Office market splits as Central tightens, fringe weakens
Central absorbed demand whilst others lose pricing power under uneven leasing conditions.
Vacancy in Hong Kong Island’s premium Central Grade-A offices is falling from its 2024 peak, whilst rental gaps between core and non-core districts remain wide, according to Knight Frank.
It said the market is splitting in 2026 as demand concentrates in premium Central and select West Kowloon assets, whilst outer districts face weaker rental performance due to higher supply.
More than 50% of new leases in 2025 were completed in Central. Vacancy in premium Central has begun to decline, whilst Traditional Central and non-core districts remain higher. Premium Central rental versus Traditional Central fell from $50 per sq ft in 2018 to $29 in 2025.
Sheung Wan, Admiralty, and Wan Chai are absorbing spillover demand as core availability tightens, the report said.
Knight Frank linked leasing demand to a 118-company IPO surge in 2025 that raised $286b, increasing demand from banking, legal, and professional services firms.
Wealth management and insurance demand also expanded, supported by $3.1t in mainland-related assets under management and a 50% increase in new long-term insurance premiums in the first half of 2025.
The report cited stronger liquidity, with $1.07t in net capital inflows as of September 2025, the report noted.
Three-month HIBOR fell to 2.7% in February 2026 from 4.7% in February 2024. Equity turnover rose 94% year on year in 2025.
Financial firms expanded leasing, including hedge funds and quantitative trading firms moving into Central Grade-A offices.
Rental performance continues to diverge across submarkets. Premium Central and selected harbour-view buildings in Sheung Wan show gains, whilst North Point, Wong Chuk Hang, Quarry Bay, and Causeway Bay face pressure from upcoming supply.
Rental levels remain below 2018 levels. Premium Central versus Admiralty fell from $88 per sq ft in 2018 to $51 in 2025.
Knight Frank attributed demand to a flight-to-quality trend, with tenants prioritising large floor plates, ESG specifications, efficient layouts, and amenity space, whilst landlords increased fit-out provision and non-monetary incentives.

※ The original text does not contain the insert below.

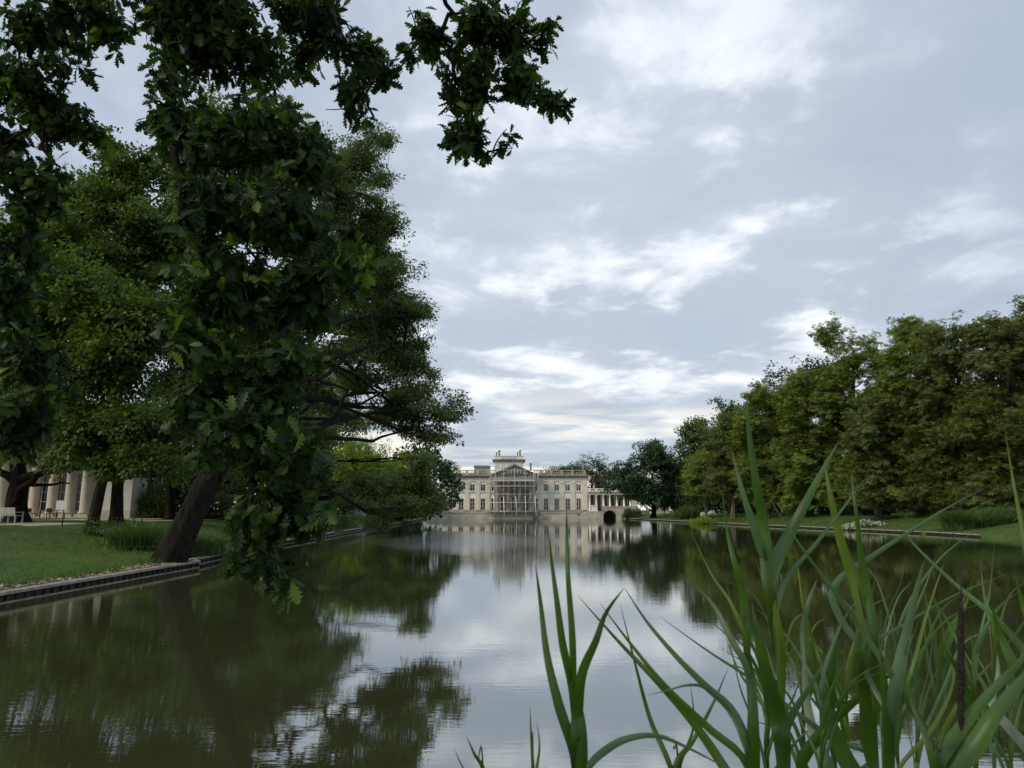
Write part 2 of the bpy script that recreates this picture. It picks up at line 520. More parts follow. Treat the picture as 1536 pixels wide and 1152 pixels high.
def reed_mat(name, dark, light, trans, rough):
    m, N, L = new_mat(name)
    out = N('ShaderNodeOutputMaterial'); b = N('ShaderNodeBsdfPrincipled')
    a = N('ShaderNodeAttribute'); a.attribute_name = 'across'
    t_ = N('ShaderNodeAttribute'); t_.attribute_name = 'along'
    mu = N('ShaderNodeMath'); mu.operation = 'MULTIPLY'; mu.inputs[1].default_value = 75.0
    L(a.outputs['Fac'], mu.inputs[0])
    si = N('ShaderNodeMath'); si.operation = 'SINE'; L(mu.outputs[0], si.inputs[0])
    tc = N('ShaderNodeTexCoord')
    n = N('ShaderNodeTexNoise'); n.inputs['Scale'].default_value = 9; n.inputs['Detail'].default_value = 5
    L(tc.outputs['Object'], n.inputs['Vector'])
    ma = N('ShaderNodeMath'); ma.operation = 'MULTIPLY_ADD'; ma.inputs[1].default_value = 0.10
    L(si.outputs[0], ma.inputs[0]); L(n.outputs['Fac'], ma.inputs[2])
    r = ramp(N, [(0.3, dark), (0.72, light)])
    L(ma.outputs[0], r.inputs['Fac'])
    # dry brown tips
    tm = N('ShaderNodeMath'); tm.operation = 'MULTIPLY_ADD'; tm.inputs[1].default_value = 0.25
    L(n.outputs['Fac'], tm.inputs[0]); L(t_.outputs['Fac'], tm.inputs[2])
    tr_ = N('ShaderNodeMapRange'); tr_.inputs['From Min'].default_value = 1.04; tr_.inputs['From Max'].default_value = 1.13
    L(tm.outputs[0], tr_.inputs['Value'])
    tx = N('ShaderNodeMix'); tx.data_type = 'RGBA'
    L(tr_.outputs[0], tx.inputs[0]); L(r.outputs['Color'], tx.inputs[6]); tx.inputs[7].default_value = (0.12, 0.085, 0.045, 1)
    L(tx.outputs[2], b.inputs['Base Color'])
    b.inputs['Roughness'].default_value = rough
    tr = N('ShaderNodeBsdfTranslucent')
    hs = N('ShaderNodeMix'); hs.data_type = 'RGBA'; hs.blend_type = 'MULTIPLY'; hs.inputs[0].default_value = 1.0
    L(r.outputs['Color'], hs.inputs[6]); hs.inputs[7].default_value = (1.4, 1.6, 0.5, 1)
    L(hs.outputs[2], tr.inputs['Color'])
    ms = N('ShaderNodeMixShader'); ms.inputs[0].default_value = trans
    L(b.outputs[0], ms.inputs[1]); L(tr.outputs[0], ms.inputs[2]); L(ms.outputs[0], out.inputs['Surface'])
    return m


M['reed_green'] = reed_mat('reed_green', (0.026, 0.062, 0.008), (0.062, 0.122, 0.014), 0.4, 0.45)
M['reed_grey'] = reed_mat('reed_grey', (0.050, 0.098, 0.042), (0.105, 0.165, 0.085), 0.34, 0.42)
M['reed_lime'] = reed_mat('reed_lime', (0.06, 0.10, 0.012), (0.11, 0.16, 0.018), 0.45, 0.45)
M['reed_pale'] = reed_mat('reed_pale', (0.16, 0.19, 0.16), (0.28, 0.31, 0.27), 0.25, 0.5)

# ------------------------------------------------------------------ foliage machinery
UP = np.array([0, 0, 1.0])


def rhomb(w=0.45, fold=0.12):
    V = np.array([[0, 0, 0], [0.45, w / 2, fold * 0.5], [1, 0, -0.05], [0.45, -w / 2, fold * 0.5]])
    return V, [(0, 1, 2, 3)]


def oak_template():
    """a lobed oak leaf: left edge, midrib and right edge, lobes by turns wide and narrow"""
    st = [(0.0, 0.02, 0.0), (0.10, 0.04, 0.0), (0.20, 0.13, 0.05), (0.27, 0.07, 0.0), (0.38, 0.24, 0.09), (0.46, 0.09, 0.0), (0.58, 0.33, 0.10),
          (0.66, 0.13, 0.0), (0.76, 0.27, 0.09), (0.84, 0.12, 0.0), (0.92, 0.13, 0.05), (1.0, 0.03, 0.02)]
    V = []
    for t, w, fwd in st:
        curl = -0.16 * t * t
        V += [(t + fwd, w, curl + 0.22 * w), (t, 0, curl), (t + fwd, -w, curl + 0.22 * w)]
    Fc = []
    for i in range(len(st) - 1):
        a, b = 3 * i, 3 * i + 3
        Fc += [(a, a + 1, b + 1, b), (a + 1, a + 2, b + 2, b + 1)]
    return np.array(V), Fc


def palmate():
    V, Fc = [], []
    for k, ang in enumerate((-100, -52, 0, 52, 100)):
        a = math.radians(ang)
        ln = 1.0 if abs(ang) < 60 else 0.72
        d = np.array([math.cos(a), math.sin(a), -0.32]); d /= np.linalg.norm(d)
        s = np.array([-math.sin(a), math.cos(a), 0])
        b = len(V)
        V += [d * 0.04, d * ln * 0.62 + s * 0.17 * ln + UP * 0.03, d * ln + UP * -0.1, d * ln * 0.62 - s * 0.17 * ln + UP * 0.03]
        Fc.append((b, b + 1, b + 2, b + 3))
    return np.array(V), Fc


RHOMB, OAK, PALM = rhomb(), oak_template(), palmate()
RHOMB_WIDE = rhomb(0.7)


def leaves_mesh(name, rng, P, axis, normal, size, template, tint):
    """one mesh of many leaves: P positions, axis along each leaf, normal roughly its upper side"""
    TV, TF = template
    a = axis / np.linalg.norm(axis, axis=1, keepdims=True)
    b = np.cross(normal, a); b /= np.linalg.norm(b, axis=1, keepdims=True) + 1e-9
    n = np.cross(a, b)
    V = (P[:, None, :] + size[:, None, None] * (TV[None, :, 0:1] * a[:, None, :] + TV[None, :, 1:2] * b[:, None, :] + TV[None, :, 2:3] * n[:, None, :]))
    k = len(TV)
    Fc = np.array(TF)
    loops = (np.arange(len(P))[:, None, None] * k + Fc[None]).reshape(-1)
    nf = len(P) * len(TF)
    w = Fc.shape[1]
    return np_mesh(name, V.reshape(-1, 3), loops, np.arange(nf) * w, np.full(nf, w), {'tint': np.repeat(tint, k)})


def wobble(P, f, ph):
    return (np.sin(P[:, 0] * f + ph) * np.sin(P[:, 1] * f * 1.1 + ph * 2.1) + np.sin(P[:, 2] * f * 1.2 + ph * 1.3) * np.sin((P[:, 0] + P[:, 1]) * f * 0.7 + ph * 0.7)) * 0.5


def sample_blobs(rng, blobs, n, shell=0.5):
    C = np.array([list(b[0]) for b in blobs]); R = np.array([list(b[1]) for b in blobs])
    wgt = np.array([(r[0] * r[1] * r[2]) ** 0.72 for r in R]); wgt /= wgt.sum()
    k = rng.choice(len(blobs), n, p=wgt)
    d = rng.normal(size=(n, 3)); d /= np.linalg.norm(d, axis=1, keepdims=True)
    r = shell + (1 - shell) * rng.random(n) ** 0.6
    r *= (0.86 + 0.34 * wobble(d + k[:, None] * 1.37, 2.6, 0.9)) * (1 + rng.normal(size=n) * 0.05)
    return C[k] + d * R[k] * r[:, None], d, k


def split_blobs(rng, blobs, k=4):
    out = []
    for c, r in blobs:
        c = np.array(list(c)); r = np.array(list(r))
        out.append((c, r * 0.86)); out.append((c + rng.normal(size=3) * r * 0.15, r * 0.7))
        for q in range(k):
            d = rng.normal(size=3); d /= np.linalg.norm(d)
            out.append((c + d * r * rng.uniform(0.6, 0.95), r * rng.uniform(0.3, 0.55, 3)))
    return out


def curve(p0, p1, rng, sag=0.0, lift=0.0, n=6, jit=0.06):
    p0, p1 = np.array(p0, float), np.array(p1, float)
    L_ = np.linalg.norm(p1 - p0)
    m = (p0 + p1) / 2 + np.array([0, 0, lift * L_ - sag * L_]) + rng.normal(size=3) * jit * L_
    t = np.linspace(0, 1, n)[:, None]
    return (1 - t) ** 2 * p0 + 2 * t * (1 - t) * m + t ** 2 * p1


def crook(path, rng, amp=0.035):
    L_ = np.linalg.norm(path[-1] - path[0])
    k = np.cumsum(rng.normal(size=path.shape), axis=0) * amp * L_
    k -= np.linspace(0, 1, len(path))[:, None] * k[-1]
    return path + k


def tubes_mesh(name, tubes, smooth=True):
    VV, LL, base = [], [], 0
    for pts, rad, n in tubes:
        pts = np.asarray(pts, float); rad = np.asarray(rad, float)
        t = np.gradient(pts, axis=0); t /= np.linalg.norm(t, axis=1, keepdims=True) + 1e-9
        ref = np.array([0.0, 1.0, 0.0]) if abs(t[0, 1]) < 0.8 else np.array([1.0, 0, 0])
        a = np.cross(t, ref); a /= np.linalg.norm(a, axis=1, keepdims=True) + 1e-9
        b = np.cross(t, a)
        w = np.arange(n) * 2 * math.pi / n
        V = pts[:, None, :] + rad[:, None, None] * (np.cos(w)[None, :, None] * a[:, None, :] + np.sin(w)[None, :, None] * b[:, None, :])
        m = len(pts)
        if n >= 20:                                  # furrowed bark and buttressed foot on the big trunks
            hh = np.linspace(0, 1, m)[:, None]
            rg = 0.055 * np.sin(w[None] * 7 + 3 * np.sin(hh * 5)) + 0.04 * np.sin(w[None] * 11 + hh * 9 + 1.3) + 0.10 * np.clip(1 - hh * 7, 0, 1) * np.sin(w[None] * 4 + 0.6)
            V = pts[:, None, :] + (V - pts[:, None, :]) * (1 + rg)[:, :, None]
        i = np.arange(m - 1)[:, None] * n; k = np.arange(n)[None, :]; k2 = (k + 1) % n
        q = np.stack([i + k, i + k2, i + n + k2, i + n + k], axis=-1).reshape(-1, 4) + base
        VV.append(V.reshape(-1, 3)); LL.append(q); base += m * n
    V = np.concatenate(VV); Q = np.concatenate(LL)
    return np_mesh(name, V, Q.reshape(-1), np.arange(len(Q)) * 4, np.full(len(Q), 4), smooth=smooth)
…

Owner-occupier demand has increased. Recent transactions include Alibaba’s purchase of part of One Causeway Bay for $7.2b, HKEX’s acquisition of part of One Exchange Square for $6.3b, and JD’s acquisition of part of CCB Tower for $3.5b.
Knight Frank expects further divergence in 2026, with premium Central vacancy falling to low single digits and a backfill pipeline emerging between 2026 and 2028 as major tenants relocate, including UBS, Point72, Jane Street, Qube Research & Technologies, and Alibaba.